> _Material_:
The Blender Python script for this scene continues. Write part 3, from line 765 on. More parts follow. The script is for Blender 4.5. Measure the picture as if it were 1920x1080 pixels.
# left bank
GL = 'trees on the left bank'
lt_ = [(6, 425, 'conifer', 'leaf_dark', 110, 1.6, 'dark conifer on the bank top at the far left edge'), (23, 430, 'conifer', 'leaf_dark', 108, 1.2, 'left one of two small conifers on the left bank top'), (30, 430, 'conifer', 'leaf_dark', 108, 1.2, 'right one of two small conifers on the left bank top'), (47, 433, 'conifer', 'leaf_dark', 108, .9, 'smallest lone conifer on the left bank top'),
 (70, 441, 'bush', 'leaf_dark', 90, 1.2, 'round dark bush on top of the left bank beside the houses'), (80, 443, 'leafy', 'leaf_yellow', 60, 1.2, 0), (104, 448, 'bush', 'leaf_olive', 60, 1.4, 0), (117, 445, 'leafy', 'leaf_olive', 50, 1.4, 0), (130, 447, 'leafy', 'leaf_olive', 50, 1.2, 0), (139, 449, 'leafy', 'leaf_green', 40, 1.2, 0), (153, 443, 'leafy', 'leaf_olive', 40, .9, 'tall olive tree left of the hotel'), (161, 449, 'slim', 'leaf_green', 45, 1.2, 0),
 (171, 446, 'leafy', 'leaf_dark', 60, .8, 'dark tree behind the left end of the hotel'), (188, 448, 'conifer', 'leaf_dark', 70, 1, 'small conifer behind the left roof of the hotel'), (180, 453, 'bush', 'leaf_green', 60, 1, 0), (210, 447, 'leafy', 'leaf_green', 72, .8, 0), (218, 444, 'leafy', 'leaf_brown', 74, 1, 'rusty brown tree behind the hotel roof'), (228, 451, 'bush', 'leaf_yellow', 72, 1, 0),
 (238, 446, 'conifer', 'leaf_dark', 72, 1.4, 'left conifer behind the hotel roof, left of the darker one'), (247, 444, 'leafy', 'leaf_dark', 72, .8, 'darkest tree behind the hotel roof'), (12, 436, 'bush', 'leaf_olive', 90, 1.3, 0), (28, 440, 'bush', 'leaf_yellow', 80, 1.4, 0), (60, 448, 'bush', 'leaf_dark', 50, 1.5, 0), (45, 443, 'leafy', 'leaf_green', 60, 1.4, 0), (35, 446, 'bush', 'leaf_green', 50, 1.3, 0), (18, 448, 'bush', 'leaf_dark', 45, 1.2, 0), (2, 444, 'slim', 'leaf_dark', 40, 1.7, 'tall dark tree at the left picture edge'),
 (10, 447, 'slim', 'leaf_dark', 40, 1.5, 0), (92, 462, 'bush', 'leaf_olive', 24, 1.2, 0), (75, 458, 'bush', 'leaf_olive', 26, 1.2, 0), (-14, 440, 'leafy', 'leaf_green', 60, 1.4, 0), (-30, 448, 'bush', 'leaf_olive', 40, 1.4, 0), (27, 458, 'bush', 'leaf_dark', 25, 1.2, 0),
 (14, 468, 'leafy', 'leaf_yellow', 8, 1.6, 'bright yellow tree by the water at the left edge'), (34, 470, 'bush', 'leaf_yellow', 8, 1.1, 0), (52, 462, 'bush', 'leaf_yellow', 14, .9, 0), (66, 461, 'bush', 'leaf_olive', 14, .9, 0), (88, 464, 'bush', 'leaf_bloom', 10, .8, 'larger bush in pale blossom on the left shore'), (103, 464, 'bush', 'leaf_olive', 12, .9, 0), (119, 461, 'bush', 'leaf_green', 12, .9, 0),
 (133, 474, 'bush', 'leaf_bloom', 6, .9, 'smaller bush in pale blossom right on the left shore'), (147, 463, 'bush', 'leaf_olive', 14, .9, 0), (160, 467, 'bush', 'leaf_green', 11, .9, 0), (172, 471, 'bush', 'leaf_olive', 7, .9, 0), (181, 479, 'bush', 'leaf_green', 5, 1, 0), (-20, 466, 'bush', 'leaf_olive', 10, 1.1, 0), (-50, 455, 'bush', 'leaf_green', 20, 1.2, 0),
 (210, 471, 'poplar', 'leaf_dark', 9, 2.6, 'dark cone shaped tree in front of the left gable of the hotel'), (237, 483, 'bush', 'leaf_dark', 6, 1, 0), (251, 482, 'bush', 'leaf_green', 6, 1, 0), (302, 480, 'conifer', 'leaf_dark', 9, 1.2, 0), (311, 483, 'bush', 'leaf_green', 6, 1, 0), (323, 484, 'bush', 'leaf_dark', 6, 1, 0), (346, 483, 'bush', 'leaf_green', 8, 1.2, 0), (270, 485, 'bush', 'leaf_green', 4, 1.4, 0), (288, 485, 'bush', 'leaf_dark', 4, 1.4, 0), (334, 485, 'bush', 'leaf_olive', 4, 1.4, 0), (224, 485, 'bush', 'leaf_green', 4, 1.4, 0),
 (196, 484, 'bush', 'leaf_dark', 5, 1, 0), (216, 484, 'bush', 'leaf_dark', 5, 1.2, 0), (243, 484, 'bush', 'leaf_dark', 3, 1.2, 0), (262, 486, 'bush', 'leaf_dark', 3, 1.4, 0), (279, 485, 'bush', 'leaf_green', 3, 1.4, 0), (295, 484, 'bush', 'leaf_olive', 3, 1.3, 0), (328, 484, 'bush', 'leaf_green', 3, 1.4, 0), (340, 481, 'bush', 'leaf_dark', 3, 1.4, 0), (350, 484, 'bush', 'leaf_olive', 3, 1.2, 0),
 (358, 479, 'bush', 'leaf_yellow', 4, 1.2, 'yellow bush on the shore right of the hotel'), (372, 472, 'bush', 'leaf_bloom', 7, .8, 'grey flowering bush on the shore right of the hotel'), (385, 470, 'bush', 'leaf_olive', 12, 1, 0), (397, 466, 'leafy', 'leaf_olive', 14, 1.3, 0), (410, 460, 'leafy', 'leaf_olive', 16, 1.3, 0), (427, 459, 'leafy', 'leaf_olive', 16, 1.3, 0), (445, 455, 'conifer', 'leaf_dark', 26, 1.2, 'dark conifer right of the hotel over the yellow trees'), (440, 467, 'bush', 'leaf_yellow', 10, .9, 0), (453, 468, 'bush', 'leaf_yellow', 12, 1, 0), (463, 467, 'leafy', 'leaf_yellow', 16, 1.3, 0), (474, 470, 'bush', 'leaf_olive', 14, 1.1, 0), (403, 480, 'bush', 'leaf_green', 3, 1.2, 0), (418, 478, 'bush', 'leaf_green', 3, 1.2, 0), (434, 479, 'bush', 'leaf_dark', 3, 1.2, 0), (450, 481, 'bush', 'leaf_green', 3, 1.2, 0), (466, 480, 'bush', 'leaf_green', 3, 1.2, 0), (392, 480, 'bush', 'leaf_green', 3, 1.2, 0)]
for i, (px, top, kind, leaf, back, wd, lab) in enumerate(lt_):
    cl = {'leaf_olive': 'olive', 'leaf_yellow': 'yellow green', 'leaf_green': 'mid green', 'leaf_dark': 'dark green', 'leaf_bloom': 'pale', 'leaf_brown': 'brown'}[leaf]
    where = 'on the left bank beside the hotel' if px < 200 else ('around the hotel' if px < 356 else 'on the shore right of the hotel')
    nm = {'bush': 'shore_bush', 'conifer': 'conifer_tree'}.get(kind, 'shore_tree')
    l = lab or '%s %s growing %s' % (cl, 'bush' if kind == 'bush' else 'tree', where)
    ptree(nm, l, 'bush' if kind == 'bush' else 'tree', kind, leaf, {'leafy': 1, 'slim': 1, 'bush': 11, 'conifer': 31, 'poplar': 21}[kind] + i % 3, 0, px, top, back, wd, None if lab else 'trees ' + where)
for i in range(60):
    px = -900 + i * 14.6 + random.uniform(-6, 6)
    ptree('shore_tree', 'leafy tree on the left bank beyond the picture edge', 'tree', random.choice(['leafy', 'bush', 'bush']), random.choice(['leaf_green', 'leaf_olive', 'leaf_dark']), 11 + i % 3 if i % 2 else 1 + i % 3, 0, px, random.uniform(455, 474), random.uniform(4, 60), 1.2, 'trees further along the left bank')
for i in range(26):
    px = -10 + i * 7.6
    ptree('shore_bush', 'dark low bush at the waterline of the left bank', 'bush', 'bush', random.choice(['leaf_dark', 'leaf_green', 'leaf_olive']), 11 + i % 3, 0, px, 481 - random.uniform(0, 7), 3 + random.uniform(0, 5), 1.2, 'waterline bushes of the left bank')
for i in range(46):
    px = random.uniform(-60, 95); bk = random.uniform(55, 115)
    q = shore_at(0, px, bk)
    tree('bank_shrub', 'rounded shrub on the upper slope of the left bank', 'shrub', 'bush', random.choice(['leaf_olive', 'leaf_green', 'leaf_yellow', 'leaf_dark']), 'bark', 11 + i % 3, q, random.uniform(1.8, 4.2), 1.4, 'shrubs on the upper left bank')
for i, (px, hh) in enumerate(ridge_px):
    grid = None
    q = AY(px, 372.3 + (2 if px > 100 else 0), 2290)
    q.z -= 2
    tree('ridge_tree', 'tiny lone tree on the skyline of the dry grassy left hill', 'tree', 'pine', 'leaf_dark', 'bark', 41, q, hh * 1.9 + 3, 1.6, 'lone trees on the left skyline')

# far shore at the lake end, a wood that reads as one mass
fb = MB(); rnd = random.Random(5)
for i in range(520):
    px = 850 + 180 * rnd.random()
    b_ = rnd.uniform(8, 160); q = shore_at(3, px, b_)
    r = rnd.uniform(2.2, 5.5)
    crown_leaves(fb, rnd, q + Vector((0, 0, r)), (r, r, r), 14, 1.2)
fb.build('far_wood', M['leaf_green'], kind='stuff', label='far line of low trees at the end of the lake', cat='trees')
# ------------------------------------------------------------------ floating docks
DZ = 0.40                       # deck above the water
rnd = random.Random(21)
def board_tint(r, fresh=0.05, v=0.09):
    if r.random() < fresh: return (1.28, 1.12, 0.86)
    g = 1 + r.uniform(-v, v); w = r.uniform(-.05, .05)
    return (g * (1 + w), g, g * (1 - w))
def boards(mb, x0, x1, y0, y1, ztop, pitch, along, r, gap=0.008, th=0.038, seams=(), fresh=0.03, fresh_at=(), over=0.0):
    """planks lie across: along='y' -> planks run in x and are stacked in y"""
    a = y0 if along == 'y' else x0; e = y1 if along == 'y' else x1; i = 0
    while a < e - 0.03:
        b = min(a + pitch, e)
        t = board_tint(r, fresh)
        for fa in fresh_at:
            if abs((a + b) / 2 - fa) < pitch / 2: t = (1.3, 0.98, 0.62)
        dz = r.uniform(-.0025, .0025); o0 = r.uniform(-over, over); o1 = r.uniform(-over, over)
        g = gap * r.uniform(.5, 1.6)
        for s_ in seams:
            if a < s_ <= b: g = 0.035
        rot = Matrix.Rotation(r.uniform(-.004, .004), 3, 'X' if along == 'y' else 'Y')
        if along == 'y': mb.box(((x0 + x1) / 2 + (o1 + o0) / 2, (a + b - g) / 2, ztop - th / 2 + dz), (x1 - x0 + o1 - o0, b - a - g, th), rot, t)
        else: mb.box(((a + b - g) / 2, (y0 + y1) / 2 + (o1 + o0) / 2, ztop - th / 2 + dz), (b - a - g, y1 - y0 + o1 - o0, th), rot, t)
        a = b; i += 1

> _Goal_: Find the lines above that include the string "picture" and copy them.

> _Reply to the task_:
The Blender Python script for this scene continues. Write part 3, from line 765 on. More parts follow. The script is for Blender 4.5. Measure the picture as if it were 1920x1080 pixels.
 (238, 446, 'conifer', 'leaf_dark', 72, 1.4, 'left conifer behind the hotel roof, left of the darker one'), (247, 444, 'leafy', 'leaf_dark', 72, .8, 'darkest tree behind the hotel roof'), (12, 436, 'bush', 'leaf_olive', 90, 1.3, 0), (28, 440, 'bush', 'leaf_yellow', 80, 1.4, 0), (60, 448, 'bush', 'leaf_dark', 50, 1.5, 0), (45, 443, 'leafy', 'leaf_green', 60, 1.4, 0), (35, 446, 'bush', 'leaf_green', 50, 1.3, 0), (18, 448, 'bush', 'leaf_dark', 45, 1.2, 0), (2, 444, 'slim', 'leaf_dark', 40, 1.7, 'tall dark tree at the left picture edge'),
    ptree('shore_tree', 'leafy tree on the left bank beyond the picture edge', 'tree', random.choice(['leafy', 'bush', 'bush']), random.choice(['leaf_green', 'leaf_olive', 'leaf_dark']), 11 + i % 3 if i % 2 else 1 + i % 3, 0, px, random.uniform(455, 474), random.uniform(4, 60), 1.2, 'trees further along the left bank')